Long ago I practiced general law. I did a little personal injury, a little criminal law, and a whole lot of just about everything that came in the door. Before long I decided that in the practice of law my income sometimes depended upon my ability to convince others of something I did not believe myself.

It didn’t take long for me to decide that I really wasn’t very good at trying to convince someone else of a fact I did not believe. I know that generally the system works, and that each lawyer usually presents the very best side of his (or her) client’s case, realizing that the attorney on the other side will do the same, and that the system often finds a reasonable compromise. I have a decent suspicion that more often than not the outcome is fair. Nevertheless, I was still never creative enough, if that’s what it is, or in some other way lacked the basic ingredient that permitted me to be good at selling something I didn’t think people should buy.

Lacking that skill, I practice Real Estate Law.

Now, the invitation to overstate, and sometimes to misrepresent, has followed me into real estate.
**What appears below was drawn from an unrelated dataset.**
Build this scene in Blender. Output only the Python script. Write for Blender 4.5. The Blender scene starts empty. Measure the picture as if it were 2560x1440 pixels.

The shocking weight of the anchor that real estate has become is dragging business down and the economy with it. Everyone wants an easy solution.

Advertisements are appearing that “short sales are easy” and “we can get you out of your mess” as well as other enticements to a quick and easy fix. Those advertisements are not true. Those ads do not fix the problem; they threaten to compound it. Our job as professionals is to try to help people figure out why they are in trouble with mortgages, and to deal with mortgage debt truthfully, and hopefully, creatively.

Long term, these problem debts can best be fixed if we understand why they happened. Some debtors were flipping and got caught; some converted credit cards to highly leveraged home equity loans, and others got caught in the variable rate mortgage trap and can’t get out. What they have in common is that they are all over mortgaged.

The fix to each of these problems may be the same, though the cause is different. If the fix is to get rid of debt-ridden property, then the owner must price it to sell and deal with the difference. The Bank doesn’t owe the owner debt forgiveness, and he probably won’t get it. But nonetheless, our clients must be encouraged to deal with the problem.

There may be other fixes. I suggest the client find a professional Realtor, Accountant, or Lawyer whom they trust, and discuss and agree on what he or she will be paid for honest advice and service. If the solution is to sell property they can’t afford to carry, then sell, even if it means selling for 2003 values. Please don’t heed 2:00 A.M. T.V. ads to fix the problem quickly and without sacrifice. Many of those “solutions” will end up in the court system as someone’s fraudulent effort to take advantage of someone else’s misery.

The real estate industry may be skinnier, but we’re still here, and we can still make sense out of chaos by following the rules.

The sirens are singing. Lash yourself to the mast.